Costs of Mandatory Education and Training Programs for Teenage Parents on Welfare: Lessons from the Teenage Parent Demonstration. Endnotes

07/12/1993

1.  As described in the previous chapter, site resource costs include both program-paid costs and estimates of the costs of in-kind services, but exclude central management costs.

2.  The numbers of participants who received AFDC in FY 1989 are lower than the overall number of participants in the demonstration programs for two reasons.  First, some participants who had enrolled in the demonstration before FY 1989 were no longer receiving AFDC by July 1988 (the start of the fiscal year).  Second, additional sample members were enrolled in fiscal years 1990 and 1991.

3.  The allocation of the line-item costs in Table IV.1 to program service components is presented in detail in Appendix A.
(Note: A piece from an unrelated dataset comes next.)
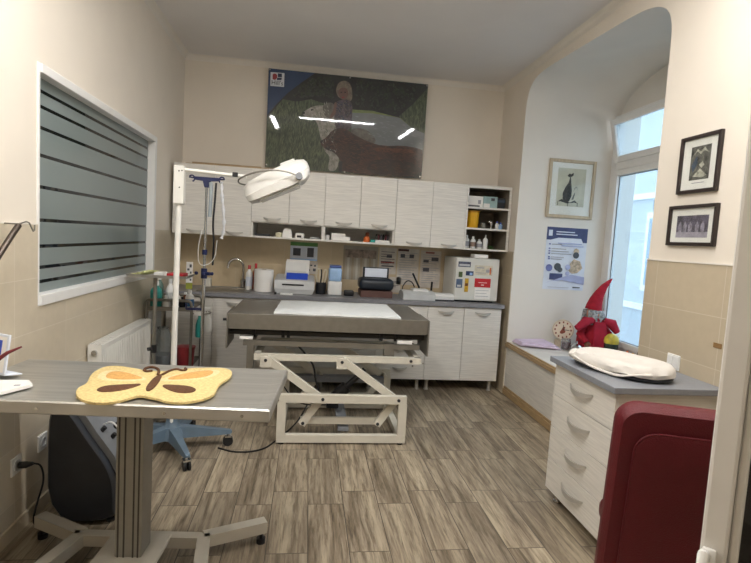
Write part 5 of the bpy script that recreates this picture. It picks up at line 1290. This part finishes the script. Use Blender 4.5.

4.  Central management costs, the difference between total program costs and site costs, were excluded from the calculations of unit measures.

5.  As noted earlier, of course, participants could obtain services similar to some of those provided by the demonstration during periods when they were off AFDC.  The extent of such activity cannot be determined from the demonstration program data, and the cost of those non-demonstration services is not included in this analysis.  Estimates of non-demonstration service costs will be based on follow-up survey data and will be included in the benefit-cost study.

6.  Support service payments were allocated entirely to major activities, although child care and other transportation payments were made during periods when participants were not in major activities (e.g., to attend program workshops).

7.  For example, cost per participant-year, in 1993 dollars, was $5,709 for Project Redirection and $2,425 for the Teenage Parent Demonstration (based on the Gross Domestic Product implicit price deflator).

8.  This difference may be due in part to the fact that the MFSP sites achieved considerably higher rates of participation in education and training than did the Teenage Parent Demonstration sites.  In the year studied for the MFSP cost analysis, sample members were active in education or training for 53 percent of the months they were enrolled.  In the Teenage Parent demonstration in the cost study year, participants were reported active in education, training, or employment for 34 percent of the months in which they were on AFDC and thus eligible for demonstration services.

9.  These programs included the Virginia, Baltimore, and Maine WIN demonstrations, the San Diego Saturation Work Incentive Model, and the San Jose-based Center for Employment Training (one of the sites also included in the Minority Female Single Parent Demonstration).